Simple Press Designation Calls

I have always been a simple coach. KISS Principle Baby!  I have always wanted to play an ATTACKING defense with simple adjustments that would make the “D” more effective and easier to communicate. Below you will see the complete list that I developed over many years of running a successful Run and Jump Press!

First, make sure you understand. THIS IS A FORMATION MAN-TO-MAN PRESS and NOT a zone. The formation is to get everyone into position after a missed shot, made shot, or turnover. We then matchup and apply the pressure! Dead balls we just matchup! All Basic Rules of all calls are the same. Pressure – Gaps – Rotations – Rebound. Coming out of traps are always the same (trapper stays).
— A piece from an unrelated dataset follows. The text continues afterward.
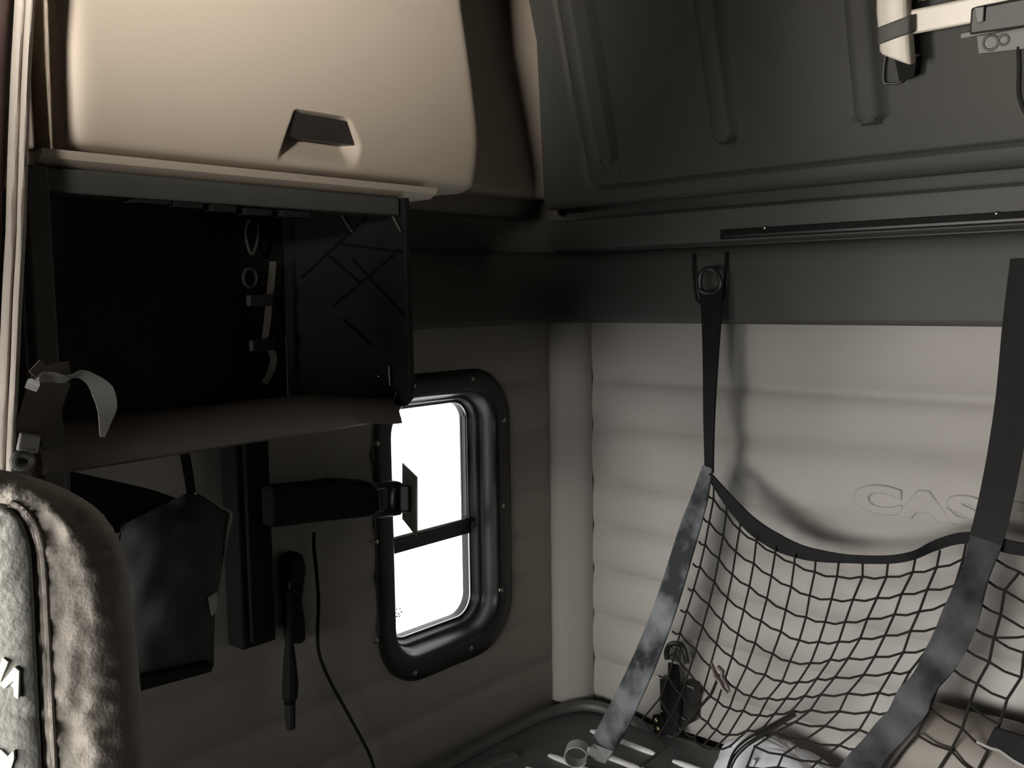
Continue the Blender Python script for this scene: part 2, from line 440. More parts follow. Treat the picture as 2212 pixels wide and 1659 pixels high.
# body of the cabinet
zc = P(1100, 420, 0, .045).z
mb = MB().box((.002, -1.165, zb_door + .012), (.20, YRT - .02, 2.38))
mb.build('cabinet_body', M['cream'], cab, bevel=.006)
rp = [(.002, zc), (.04, zc), (.05, zc + .012), (.05, 2.38), (.002, 2.38)]
MB().rings([[(x, y, z) for x, z in rp] for y in (YRT - .02, -.012)], True, True, True).build('rear_panel', M['cream'], cab, angle=30)
# rail under the door
zr1 = zb_door - .0065; zr0 = P(500, 385, 0, .30).z
rl = [(.06, zr0 - .002), (.285, zr0 - .002), (.298, zr0 + .004), (.302, zr0 + .012), (.298, zr1), (.06, zr1)]
MB().rings([[(x, y, z) for x, z in rl] for y in (-1.178, -.70, -.655)], True, True, True).build('bottom_rail', M['cream'], cab, angle=30)
mb = MB().box((.05, -1.178, zr1 + .005), (.262, -1.166, 2.38))
mb.build('side_stile', M['cream'], cab, bevel=.004)

# ---------------------------------------------------------------- open dark shelf unit
sh = thing('shelf_unit', 'black open shelf unit with curved tray lip under the cream cabinet', 'shelf', (.15, -.95, 1.3))
SX = .30
yr, yl = P(882, 660, 0, SX).y, P(64, 600, 0, SX).y
zt = zr0 - .004
zl = P(880, 884, 0, SX).z
MB().box((.006, yl, P(600, 958, 0, SX).z + .014), (.018, yr, zt)).build('back_panel', M['niche'], sh, smooth=False)
lipz = (P(600, 872, 0, SX).z, P(600, 958, 0, SX).z)
poly = [(.02, lipz[1] + .022), (.02, zt)] + [(SX - .002, zt)] + [(SX, zl + .03), (SX - .004, zl + .012), (SX - .015, zl + .002)]
MB().prism([(x, yr - .001, z) for x, z in poly], (0, .010, 0)).build('side_panel', M['niche'], sh, bevel=.002)
# quilted diamond lines on the inside of the side panel
mb = MB()
for a, b in (((905, 0), (0, 0)),):
    pass
def sp(px, py): return P(px, py, 1, yr - .0035)
for (x0, y0, x1, y1) in ((650, 600, 790, 470), (760, 560, 870, 680), (720, 660, 862, 540), (700, 545, 775, 610), (740, 690, 800, 745), (725, 525, 868, 545)):
    mb.tube([sp(x0, y0), sp(x1, y1)], .0018, 6)
mb.build('quilt_line', M['matte'], sh)
for pts_ in (((741, 456), (743, 470), (764, 502)), ((846, 458), (868, 500)), ((843, 790), (845, 832)), ((846, 878), (859, 846))):
    MB().tube([sp(*q) + Vector((0, -.002, 0)) for q in pts_], .0016, 8).build('clip', M['grey'] if pts_[0][1] < 780 else M['screw'], sh)
for px, py in ((818, 813), (738, 862)):
    screw_bm(sp(px, py), (0, -1, 0), .003).build('screw', M['screw'], sh)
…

Simple Explanation of Calls(11) is a straight up man-t0-man with NO planned jumping or trapping. You might use this late in a game where you have a lead and want to maintain pressure but reduce risk. (12) is R&J starting in 1-2-2 formation and matching up MM. We are ON the ball. (21) is R&J starting in 2-1-2 formation and matching up MM. We start with a player controlling the middle. This is a good formation if opponent is getting downhill and slashes hard into middle. (22) is R&J starting in 2-2-1 formation and staying zone a bit longer. Front two are R&J independent. Next two are shade and trappers and the goaltender stays home. Use this when you are giving up too many layups. (Red) is trapping the first pass into backcourt corners. (Blue) shades sideline for good traps, reducing size of court coverage. (White) shades middle for good jump and switch. (Black) is a faceoff/deny a specific player or players. (Double Black) denies best guard with two defenders.  (Fist) is the half court scramble with trapping, switching, and great rotation. (Fist Thumbs Up) Scramble and ONLY trap above FT line mostly wings. (Fist Thumbs Down) Scramble and ONLY trap corners and baseline. These adjustments are effective because you always rotate into the same action.  You are simply giving the offense a different look and coming at them from different angles. It is absolutely, NOT complicated.

REMEMBER: This is a Switching – Trapping Man-to-Man Run and Jump Press

You might start the game in 12-RED (on the ball and trap first pass). Next, their point guard #4 is hurting you so you call out DOUBLE BLACK #4 (defender on the ball OB turns and doubles #4). You can raise your Fist and call out 11 (MM into HC scramble). Late in a game you are down, you might call 12 Black/Red/Fire (faceoff to trap immediately and foul if ball gets out of trap). If they are delaying with no shot clock, you could go Fist Blue. The calls you can make are endless and you can do this without burning valuable timeouts. You NEVER make a lot of calls in a game, but you do have them in your bank when you need them!